## Exercise objective
Select and reproduce each line of the listing below that bears the string "from".

## Excerpted records
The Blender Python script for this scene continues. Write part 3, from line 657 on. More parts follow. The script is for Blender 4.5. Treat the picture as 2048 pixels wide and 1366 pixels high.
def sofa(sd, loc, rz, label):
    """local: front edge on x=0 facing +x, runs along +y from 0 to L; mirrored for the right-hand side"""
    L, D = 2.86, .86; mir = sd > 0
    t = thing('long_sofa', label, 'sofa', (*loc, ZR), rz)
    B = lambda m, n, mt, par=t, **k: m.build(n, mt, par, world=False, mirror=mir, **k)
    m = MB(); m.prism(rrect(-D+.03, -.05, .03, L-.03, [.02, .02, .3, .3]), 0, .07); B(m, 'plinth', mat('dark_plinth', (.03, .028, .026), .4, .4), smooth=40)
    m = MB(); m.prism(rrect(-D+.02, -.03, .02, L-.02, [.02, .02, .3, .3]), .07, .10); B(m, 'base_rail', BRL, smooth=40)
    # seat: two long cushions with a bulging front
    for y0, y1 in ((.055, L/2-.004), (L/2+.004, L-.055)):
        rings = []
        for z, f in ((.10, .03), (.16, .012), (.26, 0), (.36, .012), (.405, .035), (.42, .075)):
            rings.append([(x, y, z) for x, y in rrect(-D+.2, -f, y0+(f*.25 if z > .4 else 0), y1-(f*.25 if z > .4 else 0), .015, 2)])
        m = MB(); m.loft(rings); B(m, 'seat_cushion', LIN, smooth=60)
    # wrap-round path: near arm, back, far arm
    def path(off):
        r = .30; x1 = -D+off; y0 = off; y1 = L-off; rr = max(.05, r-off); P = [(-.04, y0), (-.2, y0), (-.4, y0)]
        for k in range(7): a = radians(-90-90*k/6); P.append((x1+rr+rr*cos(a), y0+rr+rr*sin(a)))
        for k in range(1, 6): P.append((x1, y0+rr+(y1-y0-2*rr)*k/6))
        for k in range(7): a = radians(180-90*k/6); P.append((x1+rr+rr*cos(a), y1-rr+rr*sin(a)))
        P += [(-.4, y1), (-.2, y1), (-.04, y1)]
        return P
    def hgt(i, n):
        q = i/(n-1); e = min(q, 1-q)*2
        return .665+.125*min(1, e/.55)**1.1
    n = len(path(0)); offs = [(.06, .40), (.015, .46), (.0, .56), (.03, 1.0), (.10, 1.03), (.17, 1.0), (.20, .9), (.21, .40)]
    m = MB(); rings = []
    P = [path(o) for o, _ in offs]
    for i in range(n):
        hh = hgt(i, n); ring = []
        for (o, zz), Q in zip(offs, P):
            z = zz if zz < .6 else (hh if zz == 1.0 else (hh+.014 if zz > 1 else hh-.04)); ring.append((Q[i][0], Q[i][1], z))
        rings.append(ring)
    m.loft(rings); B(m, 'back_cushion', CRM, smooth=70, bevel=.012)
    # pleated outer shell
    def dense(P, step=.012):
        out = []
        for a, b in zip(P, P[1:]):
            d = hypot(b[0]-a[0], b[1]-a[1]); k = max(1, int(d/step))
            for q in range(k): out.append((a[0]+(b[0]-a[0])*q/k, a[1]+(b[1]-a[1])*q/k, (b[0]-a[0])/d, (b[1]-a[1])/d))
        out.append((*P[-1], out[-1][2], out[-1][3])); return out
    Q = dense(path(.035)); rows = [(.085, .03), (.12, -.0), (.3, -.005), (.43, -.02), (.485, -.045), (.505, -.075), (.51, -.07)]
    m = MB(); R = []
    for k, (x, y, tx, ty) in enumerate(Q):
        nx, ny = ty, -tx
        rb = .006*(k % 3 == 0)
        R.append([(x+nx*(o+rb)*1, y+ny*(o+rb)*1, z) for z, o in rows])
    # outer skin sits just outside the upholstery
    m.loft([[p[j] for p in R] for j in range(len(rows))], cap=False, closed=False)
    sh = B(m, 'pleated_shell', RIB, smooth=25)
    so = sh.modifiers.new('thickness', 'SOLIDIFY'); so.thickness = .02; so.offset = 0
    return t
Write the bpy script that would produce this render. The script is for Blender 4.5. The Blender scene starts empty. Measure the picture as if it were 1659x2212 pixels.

## Solution below
The Blender Python script for this scene continues. Write part 3, from line 657 on. More parts follow. The script is for Blender 4.5. Treat the picture as 2048 pixels wide and 1366 pixels high.
    """local: front edge on x=0 facing +x, runs along +y from 0 to L; mirrored for the right-hand side"""